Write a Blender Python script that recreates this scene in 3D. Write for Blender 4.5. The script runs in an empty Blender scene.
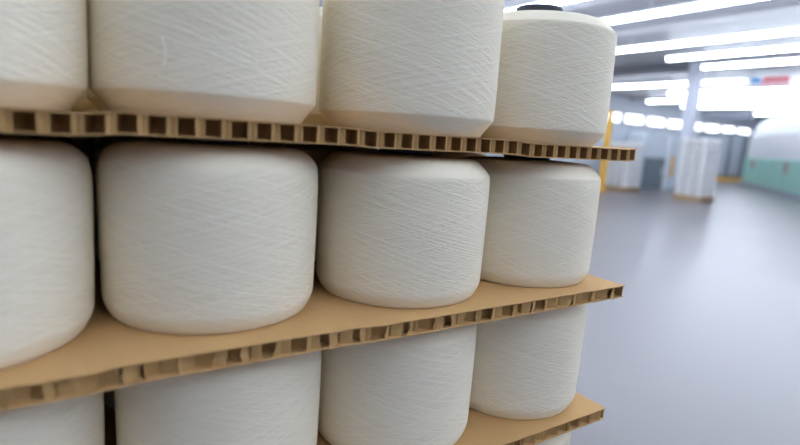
import bpy, bmesh, math, random
from mathutils import Vector, Matrix, noise
random.seed(7)
PI = math.pi
sc = bpy.context.scene
COL = sc.collection

# ------------------------------------------------------------------ helpers
def link(o, parent=None):
    COL.objects.link(o)
    if parent is not None:
        o.parent = parent
    return o

def mesh_obj(name, bm, mat, parent=None, smooth=False):
    me = bpy.data.meshes.new(name)
    bm.to_mesh(me); bm.free()
    if mat is not None:
        me.materials.append(mat)
    if smooth:
        for p in me.polygons:
            p.use_smooth = True
    return link(bpy.data.objects.new(name, me), parent)

def empty(name, loc=(0, 0, 0), rotz=0.0):
    o = bpy.data.objects.new(name, None)
    o.empty_display_size = 0.05
    o.location = loc
    o.rotation_euler = (0, 0, rotz)
    return link(o)

def tag(o, label=None, cat=None, group=None, kind=None):
    if label: o['label'] = label
    if cat: o['category'] = cat
    if group: o['group'] = group
    if kind: o['kind'] = kind
    return o

def box(bm, x0, x1, y0, y1, z0, z1):
    v = [bm.verts.new(p) for p in ((x0,y0,z0),(x1,y0,z0),(x1,y1,z0),(x0,y1,z0),(x0,y0,z1),(x1,y0,z1),(x1,y1,z1),(x0,y1,z1))]
    for f in ((0,3,2,1),(4,5,6,7),(0,1,5,4),(1,2,6,5),(2,3,7,6),(3,0,4,7)):
        bm.faces.new([v[i] for i in f])
    return v

def boxes(*bs):
    bm = bmesh.new()
    for b in bs:
        box(bm, *b)
    return bm

def bevelled(bm, w, seg=2):
    bmesh.ops.bevel(bm, geom=bm.edges[:], offset=w, segments=seg, affect='EDGES', profile=0.6)
    return bm

def cyl_y(bm, x, z, y0, y1, r, n=12):
    a = [bm.verts.new((x + r*math.cos(2*PI*i/n), y0, z + r*math.sin(2*PI*i/n))) for i in range(n)]
    b = [bm.verts.new((v.co.x, y1, v.co.z)) for v in a]
    for i in range(n):
        bm.faces.new((a[i], a[(i+1) % n], b[(i+1) % n], b[i]))
    bm.faces.new(a[::-1]); bm.faces.new(b)

def lathe(bm, prof, n, closed=False, seam=PI/2):
    """revolve (r, z) pairs; UV in metres: around the girth and along the profile"""
    uvl = bm.loops.layers.uv.verify()
    rings = []
    for r, z in prof:
        rings.append([bm.verts.new((r*math.cos(seam + 2*PI*i/n), r*math.sin(seam + 2*PI*i/n), z)) for i in range(n)])
    L = [0.0]
    for (r0, z0), (r1, z1) in zip(prof, prof[1:]):
        L.append(L[-1] + math.hypot(r1-r0, z1-z0))
    m = len(prof)
    R = max(r for r, z in prof)
    for k in range(m if closed else m-1):
        k2 = (k+1) % m
        lk2 = L[k2] if k2 else L[-1] + .001
        for i in range(n):
            i2 = (i+1) % n
            f = bm.faces.new((rings[k][i], rings[k][i2], rings[k2][i2], rings[k2][i]))
            us = (i, i+1, i+1, i); vs = (L[k], L[k], lk2, lk2)
            for lp, u, vv in zip(f.loops, us, vs):
                lp[uvl].uv = (u*2*PI*R/n, vv)

# ------------------------------------------------------------------ materials
def new_mat(name):
    m = bpy.data.materials.new(name); m.use_nodes = True
    nt = m.node_tree
    return m, nt, nt.nodes['Principled BSDF']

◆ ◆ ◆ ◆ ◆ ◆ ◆

• _INSTRUCTIONS FOR THE TASK_
Without including any picture, repeat the data exactly.

• _SOLVED EXERCISE_
Write a Blender Python script that recreates this scene in 3D. Write for Blender 4.5. The script runs in an empty Blender scene.
import bpy, bmesh, math, random
from mathutils import Vector, Matrix, noise
random.seed(7)
PI = math.pi
sc = bpy.context.scene
COL = sc.collection

# ------------------------------------------------------------------ helpers
def link(o, parent=None):
    COL.objects.link(o)
    if parent is not None:
        o.parent = parent
    return o

def mesh_obj(name, bm, mat, parent=None, smooth=False):
    me = bpy.data.meshes.new(name)
    bm.to_mesh(me); bm.free()
    if mat is not None:
        me.materials.append(mat)
    if smooth:
        for p in me.polygons:
            p.use_smooth = True
    return link(bpy.data.objects.new(name, me), parent)

def empty(name, loc=(0, 0, 0), rotz=0.0):
    o = bpy.data.objects.new(name, None)
    o.empty_display_size = 0.05
    o.location = loc
    o.rotation_euler = (0, 0, rotz)
    return link(o)

def tag(o, label=None, cat=None, group=None, kind=None):
    if label: o['label'] = label
    if cat: o['category'] = cat
    if group: o['group'] = group
    if kind: o['kind'] = kind
    return o

def box(bm, x0, x1, y0, y1, z0, z1):
    v = [bm.verts.new(p) for p in ((x0,y0,z0),(x1,y0,z0),(x1,y1,z0),(x0,y1,z0),(x0,y0,z1),(x1,y0,z1),(x1,y1,z1),(x0,y1,z1))]
    for f in ((0,3,2,1),(4,5,6,7),(0,1,5,4),(1,2,6,5),(2,3,7,6),(3,0,4,7)):
        bm.faces.new([v[i] for i in f])
    return v

def boxes(*bs):
    bm = bmesh.new()
    for b in bs:
        box(bm, *b)
    return bm

def bevelled(bm, w, seg=2):
    bmesh.ops.bevel(bm, geom=bm.edges[:], offset=w, segments=seg, affect='EDGES', profile=0.6)
    return bm

def cyl_y(bm, x, z, y0, y1, r, n=12):
    a = [bm.verts.new((x + r*math.cos(2*PI*i/n), y0, z + r*math.sin(2*PI*i/n))) for i in range(n)]
    b = [bm.verts.new((v.co.x, y1, v.co.z)) for v in a]
    for i in range(n):
        bm.faces.new((a[i], a[(i+1) % n], b[(i+1) % n], b[i]))
    bm.faces.new(a[::-1]); bm.faces.new(b)

def lathe(bm, prof, n, closed=False, seam=PI/2):
    """revolve (r, z) pairs; UV in metres: around the girth and along the profile"""
    uvl = bm.loops.layers.uv.verify()
    rings = []
    for r, z in prof:
        rings.append([bm.verts.new((r*math.cos(seam + 2*PI*i/n), r*math.sin(seam + 2*PI*i/n), z)) for i in range(n)])
    L = [0.0]
    for (r0, z0), (r1, z1) in zip(prof, prof[1:]):
        L.append(L[-1] + math.hypot(r1-r0, z1-z0))
    m = len(prof)
    R = max(r for r, z in prof)
    for k in range(m if closed else m-1):
        k2 = (k+1) % m
        lk2 = L[k2] if k2 else L[-1] + .001
        for i in range(n):
            i2 = (i+1) % n
            f = bm.faces.new((rings[k][i], rings[k][i2], rings[k2][i2], rings[k2][i]))
            us = (i, i+1, i+1, i); vs = (L[k], L[k], lk2, lk2)
            for lp, u, vv in zip(f.loops, us, vs):
                lp[uvl].uv = (u*2*PI*R/n, vv)

# ------------------------------------------------------------------ materials
def new_mat(name):
    m = bpy.data.materials.new(name); m.use_nodes = True
    nt = m.node_tree
    return m, nt, nt.nodes['Principled BSDF']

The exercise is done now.